The baby elephant underneath the big one is the F2P gaming trend.  These are designed to be extremely consumable products focused drastically on the short term.  They are generally just like junk food; you get a fix and move on.  There are hundreds and hundreds of games that fit this mold and very few MMOs, in the West, are designed with F2P from the start.  They are magically reverse engineered with varying results.  Some give everything away, some put up massive pay walls.  Eastern games are nearly all F2P from the start and have very short life spans.  But the culture there accepts this model.  I won’t go into more detail about it, since our culture in the West is quite a bit different.
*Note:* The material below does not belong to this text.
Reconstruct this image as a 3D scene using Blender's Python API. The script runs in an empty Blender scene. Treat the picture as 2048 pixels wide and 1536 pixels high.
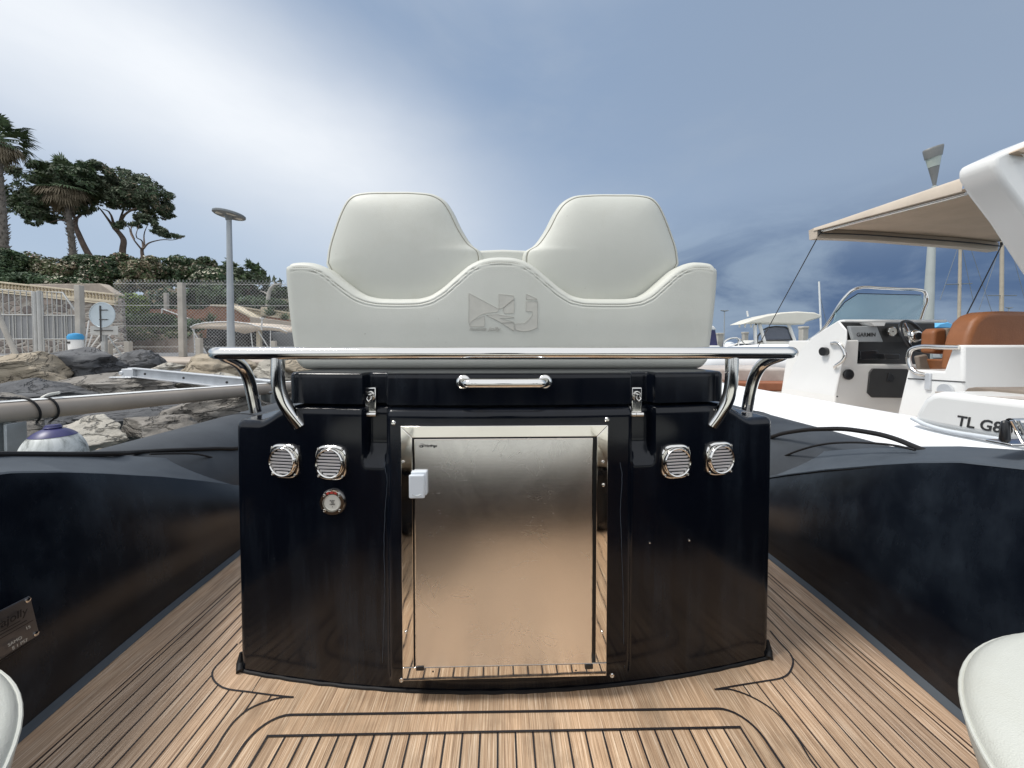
import bpy, bmesh, math, random
import numpy as np
from mathutils import Vector, Matrix, noise
S = bpy.context.scene
COL = S.collection
R = math.radians
# ---------------------------------------------------------------- camera
FPX = 772.0; PY0 = 709.6; YAW = R(1.7); PIT = R(1.6); CH = 0.78
cf = Vector((math.sin(YAW)*math.cos(PIT), math.cos(YAW)*math.cos(PIT), -math.sin(PIT)))
cr = Vector((math.cos(YAW), -math.sin(YAW), 0)); cu = cr.cross(cf)
CAM = Vector((0, 0, CH))
cd = bpy.data.cameras.new('camera'); cam = bpy.data.objects.new('camera', cd); COL.objects.link(cam)
cam.matrix_world = Matrix(((cr.x, cu.x, -cf.x, 0), (cr.y, cu.y, -cf.y, 0), (cr.z, cu.z, -cf.z, CH), (0, 0, 0, 1)))
cd.sensor_width = 36; cd.lens = 36*FPX/2048; cd.shift_y = (PY0-768)/2048; cd.clip_start = .02; cd.clip_end = 3000
S.camera = cam
S.render.resolution_x = 1024; S.render.resolution_y = 768
def ray(px, py): return cf + cr*((px-1024)/FPX) + cu*((PY0-py)/FPX)
def U(px, py, X=None, Y=None, Z=None):
    d = ray(px, py)
    t = X/d.x if X is not None else (Y/d.y if Y is not None else (Z-CH)/d.z)
    return CAM + d*t
# ---------------------------------------------------------------- light
S.view_settings.view_transform = 'Standard'; S.view_settings.look = 'None'; S.view_settings.exposure = 0.38; S.view_settings.gamma = 1
SUN = Vector((-.60, -.10, 1.0)).normalized()
sl = bpy.data.lights.new('sun', 'SUN'); sl.energy = 2.2; sl.angle = R(14); sl.color = (1, .96, .9)
so = bpy.data.objects.new('sun', sl); COL.objects.link(so); so.rotation_euler = SUN.to_track_quat('Z', 'Y').to_euler(); so.location = (-6, 2, 12)
W = bpy.data.worlds.new('World'); S.world = W; W.use_nodes = True
def sky():
    nt = W.node_tree; N = nt.nodes; L = nt.links; N.clear()
    out = N.new('ShaderNodeOutputWorld'); bg = N.new('ShaderNodeBackground'); L.new(bg.outputs[0], out.inputs[0])
    st = N.new('ShaderNodeTexSky'); st.sky_type = 'NISHITA'; st.sun_disc = False
    st.sun_elevation = math.asin(SUN.z); st.sun_rotation = math.atan2(SUN.x, SUN.y); st.air_density = 1.2; st.dust_density = 1.0; st.ozone_density = 1.5
    tc = N.new('ShaderNodeTexCoord'); D = tc.outputs['Generated']
    def math_(op, a, b=None, c=None):
        n = N.new('ShaderNodeMath'); n.operation = op
        for i, v in enumerate((a, b, c)):
            if v is None: continue
            if isinstance(v, (int, float)): n.inputs[i].default_value = v
            else: L.new(v, n.inputs[i])
        return n.outputs[0]
    def dot(v):
        n = N.new('ShaderNodeVectorMath'); n.operation = 'DOT_PRODUCT'; L.new(D, n.inputs[0]); n.inputs[1].default_value = v; return n.outputs['Value']
    def nz(scale, det, rough, sc=(1, 1, 1), rot=(0, 0, 0), dist=0):
        m = N.new('ShaderNodeMapping'); m.inputs['Scale'].default_value = sc; m.inputs['Rotation'].default_value = rot; L.new(D, m.inputs[0])
        n = N.new('ShaderNodeTexNoise'); n.inputs['Scale'].default_value = scale; n.inputs['Detail'].default_value = det
        n.inputs['Roughness'].default_value = rough; n.inputs['Distortion'].default_value = dist; L.new(m.outputs[0], n.inputs['Vector']); return n.outputs[0]
    def ss(x, a, b):
        n = N.new('ShaderNodeMapRange'); n.interpolation_type = 'SMOOTHSTEP'; L.new(x, n.inputs[0]); n.inputs[1].default_value = a; n.inputs[2].default_value = b; return n.outputs[0]
    def mix(f, a, b):
        n = N.new('ShaderNodeMix'); n.data_type = 'RGBA'; L.new(f, n.inputs[0]) if not isinstance(f, (int, float)) else setattr(n.inputs[0], 'default_value', f)
        for i, v in ((6, a), (7, b)):
            if isinstance(v, tuple): n.inputs[i].default_value = (*v, 1)
            else: L.new(v, n.inputs[i])
        return n.outputs[2]
    sc = N.new('ShaderNodeVectorMath'); sc.operation = 'SCALE'; L.new(st.outputs[0], sc.inputs[0]); sc.inputs[3].default_value = .1
    # thin veil over the blue sky
    el = dot((0, 0, 1))
    low = math_('SUBTRACT', 1, ss(el, .0, .62))
    veil = mix(low, (.235, .312, .435), (.275, .355, .485))
    streaks = nz(2.2, 5, .55, (1.0, .35, 2.2), (0, R(-35), R(20)), .3)
    veil = mix(math_('MULTIPLY', ss(streaks, .42, .72), .55), veil, (.33, .39, .475))
    col = mix(.18, veil, sc.outputs[0])
    # greyer towards the right of the view
    rt = ss(dot((.80, .30, .30)), .45, 1.0)
    col = mix(math_('MULTIPLY', rt, .55), col, (.225, .275, .35))
    # broad bright band of high cloud running down from the upper left
    d1 = ray(110, 40).normalized(); d2 = ray(760, 400).normalized(); n = d1.cross(d2).normalized()
    s = dot(tuple(n)); s = math_('ADD', s, math_('MULTIPLY', math_('SUBTRACT', nz(1.6, 4, .5), .5), .16))
    s = math_('ABSOLUTE', s)
    band = math_('SUBTRACT', 1, ss(s, .0, .32))
    fade = ss(dot(tuple(ray(40, -40).normalized())), .58, 1.0)
    band = math_('MULTIPLY', math_('MULTIPLY', band, math_('ADD', math_('MULTIPLY', fade, .80), .20)), math_('ADD', math_('MULTIPLY', nz(3, 5, .6, (1, .4, 2), (0, R(-35), 0)), .5), .72))
    bandc = N.new('ShaderNodeClamp'); L.new(band, bandc.inputs[0])
    col = mix(bandc.outputs[0], col, (.70, .73, .77))
    # pale haze low on the left
    lowl = math_('MULTIPLY', math_('SUBTRACT', 1, ss(el, .0, .5)), ss(dot((-.85, .5, 0)), .25, .9))
    col = mix(math_('MULTIPLY', lowl, .55), col, (.41, .49, .59))
    # dark rain clouds low on the right
    cl = nz(3.4, 8, .58, (1, 1, 2.6), (0, R(12), 0), .4)
    dark = math_('MULTIPLY', math_('SUBTRACT', 1, ss(el, .12, .34)), ss(dot((.75, .66, 0)), .70, .90))
    storm = mix(ss(cl, .36, .66), (.062, .108, .205), (.205, .27, .36))
    col = mix(math_('MULTIPLY', dark, .95), col, storm)
    # open bright sky overhead and behind the viewer
    back = math_('MAXIMUM', ss(el, .62, .95), ss(dot((0, -1, .25)), .0, .6))
    col = mix(math_('MULTIPLY', back, .75), col, (.95, .97, 1.0))
    L.new(col, bg.inputs[0]); bg.inputs[1].default_value = 1.0
sky()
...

We’ve addressed the fact that social economies are dependent on people investing time to get results, regardless of the game structure around them.  The reward structure is primarily intrinsic but can be supplemented with extrinsic rewards as a “selling feature” of a game.  In this I mean that if Game A has a functional social economy that took 2 years to build, Game B needs to offer a more improved economy. In actual fact, this is simply not possible but due to the two elephants in the room, that often doesn’t matter until month 2 after release.

So how does a new game coming out attract, and more importantly, retain players?  It honestly cannot be a new shiny, as there just aren’t any left.  People have shot, sliced, danced and dinged their way through online games for 10 years and the market is just too saturated to sustain any more.  A new game needs intrinsic rewards that players value.
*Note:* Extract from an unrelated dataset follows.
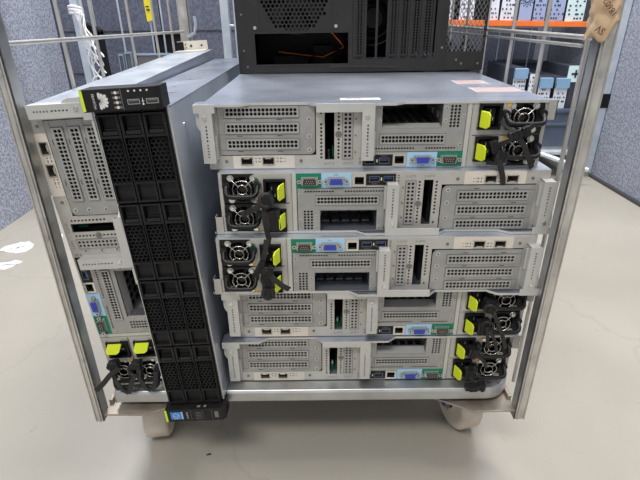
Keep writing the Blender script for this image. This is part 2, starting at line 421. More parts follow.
def build_server():
    root = thing('rack_server', '', 'server')
    # chassis shell, open to the rear
    c = MB()
    c.box(U(0),U(1.2),.0,SD,0,V(86),'side_steel').box(U(436.8),U(438),.0,SD,0,V(86),'side_steel')
    c.box(U(0),U(438),.0,SD,0,V(1.2),'side_steel').box(U(0),U(438),SD-.002,SD,0,V(86),'side_steel')
    for u in (0,433.5): c.box(U(u+.2),U(u+4.3),-.001,.012,V(0.6),V(86),'panel_steel')
    # baffles that close the bays
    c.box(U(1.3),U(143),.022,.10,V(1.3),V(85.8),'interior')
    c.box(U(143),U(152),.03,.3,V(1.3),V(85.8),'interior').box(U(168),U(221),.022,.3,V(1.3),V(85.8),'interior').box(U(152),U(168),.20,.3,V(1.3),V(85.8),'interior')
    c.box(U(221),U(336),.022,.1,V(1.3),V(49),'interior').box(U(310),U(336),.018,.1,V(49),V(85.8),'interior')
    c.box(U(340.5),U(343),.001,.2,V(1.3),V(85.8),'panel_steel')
    c.box(U(343.5),U(434),.002,.19,V(41.6),V(42.8),'panel_steel')
    c.box(U(153.5),U(166),.02,.19,V(3),V(4.4),'circuit_green').box(U(164),U(165.3),.015,.12,V(12),V(25),'circuit_green')
    c.cyl((U(159),.03,V(4.4)),(U(159),.03,V(19)),.004,'chrome',12)
    c.build('chassis', root)
    # top cover with stepped lip
    t = MB()
    front = [(-10,-13),(46,-13),(60,-2.5),(132,-2.5),(142,-13),(243,-13),(255,-2.5),(449,-2.5)]
    pts = [(U(u),y/1000) for u,y in front]+[(U(449),.006),(U(438),.012),(U(438),SD),(U(0),SD),(U(0),.012),(U(-10),.006)]
    t.polyz(pts, V(85.7), V(86.6), 'cover_steel')
    for (a,ya),(b_,yb) in zip(front[:-1],front[1:]):
        q0, q1 = Vector((U(a),ya/1000,0)), Vector((U(b_),yb/1000,0))
        z0, z1 = V(83.4), V(86.55)
        dn = Vector((0,.0011,0)); dz = Vector((0,-.0004,0))
        vs = [q+o_+Vector((0,0,z)) for q in (q0+dz,q1+dz) for o_ in (Vector(),dn) for z in (z0,z1)]
        t.add(vs, [(0,1,3,2),(4,6,7,5),(0,4,5,1),(2,3,7,6),(0,2,6,4),(1,5,7,3)], 'bracket_steel')
    # right hand ear of the lip
    t.box(U(436.5),U(447.5),-.0035,-.002,V(62),V(86.5),'panel_steel').box(U(446.5),U(447.5),-.0035,.01,V(62),V(86.5),'panel_steel')
    # row of rivets and seam
    for k in range(9): t.cyl((U(20+k*50),.05,V(86.5)),(U(20+k*50),.05,V(86.9)),.0018,'cover_steel',8)
    t.box(U(30),U(150),.0285,.0292,V(86.5),V(86.7),'ink_grey').box(U(260),U(420),.0285,.0292,V(86.5),V(86.7),'ink_grey')
    t.build('top_cover', root)
    # rear panel
    holes = [hrect(16.3,142.2,18.7,83.4), hrect(42,58.5,6,17), hrect(70.5,87,6,17), hrect(147,151,12.5,75.5), hrect(153.5,166,12,76), hrect(169.6,173.6,12.5,41), hrect(169.6,173.6,50,75.5),
             hrect(177.5,189,14,74), hrect(216,335,21.4,84.2), hrect(205.5,221,5.5,15.5), hrect(224,239.5,5.5,15.5), hrect(244.6,259.4,5,18), hrect(345,433,1.5,84.5)]
    holes = [h for h in holes]
    p = MB().plate(U(4),U(434),V(.8),V(84.8),-.0008,.0006,'panel_steel',holes)
    p.box(U(335.6),U(340.8),-.0016,-.0008,V(1),V(85),'bracket_steel')
    p.box(U(341.2),U(341.9),-.0012,-.0008,V(1),V(85),'ink_grey')
    p.perf(U(147),U(151),V(12.5),V(75.5),1,13,.0015,-.0008,.0006,'panel_steel', skip=lambda i,j: j in (10,11))
    p.perf(U(169.6),U(173.6),V(12.5),V(41),1,6,.0015,-.0008,.0006,'panel_steel')
    p.perf(U(169.6),U(173.6),V(50),V(75.5),1,5,.0015,-.0008,.0006,'panel_steel')
    for u,v in ((193.5,65),(193.5,44),(193.5,22)): screw(p,u,v,-.0008,.002)
    screw(p,23,11,-.0008,.0036); screw(p,122,11,-.0008,.0036); screw(p,171.6,45.5,-.0008,.0030,'case_screw')
    text_into(p, 'SLOT 4', .0042, (U(159),-.0010,V(6.5)), (1,0,0),(0,0,1),'ink_grey')
    text_into(p, 'SLOT 5', .0042, (U(184),-.0010,V(6.5)), (1,0,0),(0,0,1),'ink_grey')
    for v in (12,8,5): p.box(U(198.5),U(201.5),-.0010,-.0008,V(v),V(v+1.6),'ink_grey')
    p.build('rear_panel', root)
    # riser panel with three vented slots
    r1 = MB()
    n = 8; cr = 7; pts = [(17,82.5),(141,82.5)]+[(141-cr+cr*math.cos(a), 20+cr-cr*math.sin(a)) for a in [PI/2*k/n for k in range(n+1)]]+[(17,20)]
    hol = [hrect(25.5,121,v,v+11.4) for v in (69.6,49.0,28.4)]
    r1.plate(U(17),U(134),V(20),V(82.5),-.0022,-.0008,'slot_steel',hol)
    pl = [(134,82.5),(141,82.5)]+[(141-cr+cr*math.cos(a), 20+cr-cr*math.sin(a)) for a in [PI/2*k/n for k in range(n+1)]]+[(134,20)]
    pl = [(U(a),V(c)) for a,c in pl]
    r1.poly(pl,-.0022,-.0008,'slot_steel')
    for v in (46.6,26.0,66.9): r1.box(U(17),U(120),-.00235,-.0022,V(v),V(v+.5),'ink_grey')
    for v in (66,44,26): screw(r1,133.5,v,-.0022,.0022)
    for v in (68.4,47.6,27.2):
        for u in (40,92): r1.box(U(u),U(u+7),-.00245,-.0022,V(v-3.2),V(v-2.4),'ink')
    o = r1.build('slot_panel', root)
    sc = MB()
    for v in (69.6,49.0,28.4):
        k = MB(); vent(k,27.5,118.5,v+.8,v+10.6,18,2,'bracket_steel',-.0034,2.0,.00188); k.build('slot_cover', o)
    # hanging latch brackets
    for base,(ua,ub,va,vb) in ((0,(-3.5,12.5,12,77)),(1,(200.5,216.5,14,77))):
        l = MB(); y = -.0135
        b0,b1 = ((-10,16.5) if base == 0 else (143,216.5))
        l.box(U(b0),U(b1),y-.0012,y,V(76),V(86.8),'bracket_steel')
        l.plate(U(ua),U(ub),V(va),V(vb),y-.0013,y,'bracket_steel',[hrect(ua+6.6,ua+8.6,58-4.4*k,58-4.4*k+2.4) for k in range(5)])
        l.box(U(ua),U(ua+1),y,-.001,V(va),V(vb),'bracket_steel'); l.box(U(ub-1),U(ub),y,-.001,V(va),V(vb),'bracket_steel')
        l.box(U(ua),U(ub),y,-.001,V(va),V(va+1),'bracket_steel')
        l.cyl((U(ua+6.5),y-.001,V(70)),(U(ua+6.5),y-.0026,V(70)),.0032,'chrome',14,.0026)
        for k in range(5): l.box(U(ua+6.4),U(ua+8.8),y-.0015,y-.0012,V(35-3.9*k),V(35-3.9*k+2.2),'ink_grey')
        for k in range(5): l.box(U(ua+6.6),U(ua+8.6),y+.001,y+.0014,V(58-4.4*k),V(58-4.4*k+2.4),'ink')
        if base == 0:
            l.poly([(U(-9),V(86)),(U(-3.5),V(80)),(U(-3.5),V(52)),(U(-7),V(56)),(U(-9),V(62))],y+.003,y+.0042,'bracket_steel')
        l.box(U(ub),U(ub+2.5),y+.006,y+.007,V(va+4),V(va+36),'bracket_steel')
        l.build('riser_latch', root, .0005)
    # middle slot cover
    m = MB(); vent(m,178,188.6,14.5,73.5,2,11,'bracket_steel',-.0022,1.2,.00165)
    m.build('slot_cover', root)
    # second riser panel with open bay
    r2 = MB()
    r2.plate(U(217),U(334),V(22.4),V(83.6),-.0022,-.0008,'slot_steel',[hrect(227,304,53.5,83.4),hrect(225.5,309.5,33,44.5),hrect(313,327,53,82),hrect(285,325,24.6,28.4),hrect(219,271.5,24.6,28.4)])
    r2.perf(U(313),U(327),V(53),V(82),3,7,.00165,-.0022,-.0008,'slot_steel')
    r2.perf(U(285),U(325),V(24.6),V(28.4),11,1,.0013,-.0022,-.0008,'slot_steel'); r2.perf(U(219),U(271.5),V(24.6),V(28.4),14,1,.0013,-.0022,-.0008,'slot_steel')
    for u,v in ((308.5,78),(308.5,62),(331,68),(330,31),(224.2,78),(224.2,62)): screw(r2,u,v,-.0022,.0017)
    o = r2.build('slot_panel', root)
    k = MB(); vent(k,227,308,34.2,43.4,18,2,'bracket_steel',-.0034,1.8,.0018); k.build('slot_cover', o)
    # expansion bay behind the opening
    e = MB()
    e.box(U(226),U(305),-.0022,.14,V(52),V(53.4),'cage').box(U(226),U(227),0,.14,V(53),V(84),'cage_dark').box(U(304),U(305),0,.14,V(53),V(84),'cage_dark')
    e.box(U(226),U(305),.14,.142,V(53),V(84),'cage_dark')
    e.add([(U(227),-.0022,V(53.4)),(U(304),-.0022,V(53.4)),(U(304),.014,V(56)),(U(227),.014,V(56))],[(0,1,2,3)],'bracket_steel')
    for i in range(6):
        for j in range(7): e.box(U(231+i*12.4),U(239+i*12.4),.020+.016*j,.030+.016*j,V(53.4),V(53.7),'interior')
    for i in range(5):
        for j in range(3): e.box(U(234+i*14.4),U(244+i*14.4),.03+.035*j,.048+.035*j,V(81),V(84),'cage_dark')
    for i in range(5):
        for j in range(2): e.box(U(232+i*14.6),U(243+i*14.6),.128,.140,V(60+10*j),V(66+10*j),'cage_dark')
    for j in range(3): e.box(U(302.6),U(304),.02+.03*j,.035+.03*j,V(62),V(70),'cage')
    e.build('expansion_bay', root)
    # network module
    nm = MB().plate(U(32),U(113.5),V(1.2),V(18.6),-.0016,-.0008,'cream_label',[hrect(42,58.5,6,17),hrect(70.5,87,6,17)])
    for u in (61.5,65.5,90,94):
        for v in (14,9.5): nm.box(U(u),U(u+1.7),-.0018,-.0016,V(v),V(v+1.9),'ink_grey')
    for u in (67.5,96.5,100):
        for v in (14,9.5): nm.box(U(u),U(u+1.5),-.0018,-.0016,V(v+.4),V(v+1.3),'ink_grey')
    o = nm.build('network_module', root)
    for u in (42,70.5):
        k = MB().plate(U(u),U(u+16.5),V(6),V(17),-.0028,.02,'port_shell',[hrect(u+1.2,u+15.3,7.1,15.6)])
        k.box(U(u+.6),U(u+16),.016,.02,V(6.5),V(16.5),'copper_brown').box(U(u+4),U(u+12),-.0030,-.0026,V(14.2),V(16.6),'port_shell'); k.build('network_port', o)
    # usb module
    um = MB().plate(U(203.8),U(243.2),V(3.2),V(18.2),-.0018,-.0008,'black_plastic',[hrect(206.5,220,6,14),hrect(225.5,239,6,14)])
    um.box(U(222),U(223.6),-.002,-.0018,V(8),V(12),'white_label')
    text_into(um,'MGMT',.003,(U(232),-.0021,V(16.2)),(1,0,0),(0,0,1),'ink_grey')
    o = um.build('usb_module', root)
    for u,mm in ((206.5,'usb_blue'),(225.5,'usb_blue')):
        k = MB().plate(U(u),U(u+13.5),V(6),V(14),-.0024,.012,'case_screw',[hrect(u+.6,u+12.9,6.6,13.4)])
        k.box(U(u+.8),U(u+12.7),.010,.012,V(6.6),V(13.4),'ink').box(U(u+1.5),U(u+12),.0012,.01,V(8.8),V(11.2),mm)
        k.build('usb_port', o)
    # network jack, vga, serial
    k = MB().plate(U(243.4),U(260.4),V(3.2),V(19.4),-.0032,-.0006,'chrome',[hrect(246,258,6.5,16.6)])
    k.plate(U(245.6),U(258.4),V(6),V(17),-.0006,.012,'interior',[hrect(246,258,6.5,16.6)]).box(U(245.6),U(258.4),.010,.012,V(6),V(17),'interior')
    k.box(U(249),U(255.2),-.0030,-.0006,V(15),V(17.2),'interior')
    for q in range(6): k.box(U(247.4+q*1.7),U(248+q*1.7),-.001,.01,V(7),V(8.0),'copper_brown')
    k.build('ethernet_port', root)
    def dsub(b, u, v, w, shell, core, core2):
        def trap(s_, y0, y1, m):
            hw, hh = w/2*s_, 4.6*s_
            b.poly([(U(u-hw*.86),V(v-hh)),(U(u+hw*.86),V(v-hh)),(U(u+hw),V(v+hh*.5)),(U(u+hw*.95),V(v+hh)),(U(u-hw*.95),V(v+hh)),(U(u-hw),V(v+hh*.5))],y0,y1,m)
        b.box(U(u-w/2-1),U(u+w/2+1),-.0022,-.0012,V(v-5.4),V(v+5.4),shell)
        trap(1,-.0075,-.0022,shell); trap(.90,-.0082,-.0070,core)
        for row,nn in ((1.6,5),(-1.2,4)):
            for q in range(nn): b.cyl((U(u+(q-(nn-1)/2)*2.6),-.0082,V(v+row)),(U(u+(q-(nn-1)/2)*2.6),-.0086,V(v+row)),.0006,core2,6)
        for sg in (-1,1):
            b.cyl((U(u+sg*(w/2+3.6)),-.002,V(v)),(U(u+sg*(w/2+3.6)),-.0065,V(v)),.0030,'wire_chrome',6)
            b.cyl((U(u+sg*(w/2+3.6)),-.0065,V(v)),(U(u+sg*(w/2+3.6)),-.0069,V(v)),.0013,'ink',8)
    MB().box(U(262.6),U(302),-.0014,-.0008,V(1.6),V(21.4),'blue_label').build('port_label', root)
    k = MB(); dsub(k,282.5,11.6,20,'port_shell','vga_blue','ink'); k.build('vga_port', root)
    MB().box(U(302),U(335.4),-.0014,-.0008,V(1.6),V(22.6),'green_label').build('port_label', root)
    k = MB(); dsub(k,317.5,11.6,20,'port_shell','serial_dark','port_shell'); k.build('serial_port', root)
    k = MB()
    text_into(k,'VGA',.003,(U(282.5),-.0016,V(3.6)),(1,0,0),(0,0,1),'ink_grey'); k.build('port_lettering', root)
    for v0 in (43.4,1.4): build_psu(root, v0)
    return root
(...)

They need strong social bonds at an early point in the game – such as through a mentoring program.  Mentoring allows players of any level to get together and play together, with only small limitations.  I played with my brother for a long time but the level difference was always a hurdle we could not cross.  Mentoring, or level scaling play, is a no brainer.

They need synergies for social groups at an early level.  This can be done in a few ways but one idea I’ve had for a while is group/friend experience.  Similar to guild levels, the more you play with another person, the more options you have in interacting with them.  This could be a feature that allows you to copy their dye set, improves travel time when in range of each other or more social emotes.  This would again be account based because your friends are people, not avatars.

They need a framework of social tools.  They need to integrate into services that are not tied in-game, like the RIFT mobile application.  It lets you participate in game and stay in touch with friends and guildmates.  This allows you to maintain social bonds in and out of game.  In-game guild and group tools are also required and they must be available from the start and be intuitive.  Games need a no-tap rule and shared loot.  They need grouping tools to easily put people together.  They need teleportation tools to get friends together over long distances.

They also need a system of control for social interactions, policed in-game.  League of Legends has a tribunal system that works fairly well.  New games need an in-game, per account, reputation score.  People that are continually kicked, or who do nothing but harass other players should have a penalty for that activity.  UO tried this by not allowing PKs to go into towns but this was per character.  A per account penalty (which is what the XBOX One is doing) can easily weed out the trash that makes social activity difficult to maintain.  Gaming restrictions would be minor at the start (limited trade) and major at the end (Killed on Sight).

These are not exhaustive options and they are not extremely demanding.  They do however require a paradigm shift away from the per-character mindset to a per-player mindset.  If people suddenly feel a responsibility for their actions and therefore a value to them, they are more willing to invest in a game.  The future isn’t doom and gloom, we’re simply in a dip of game development while society as a whole learns to live with digital social economies.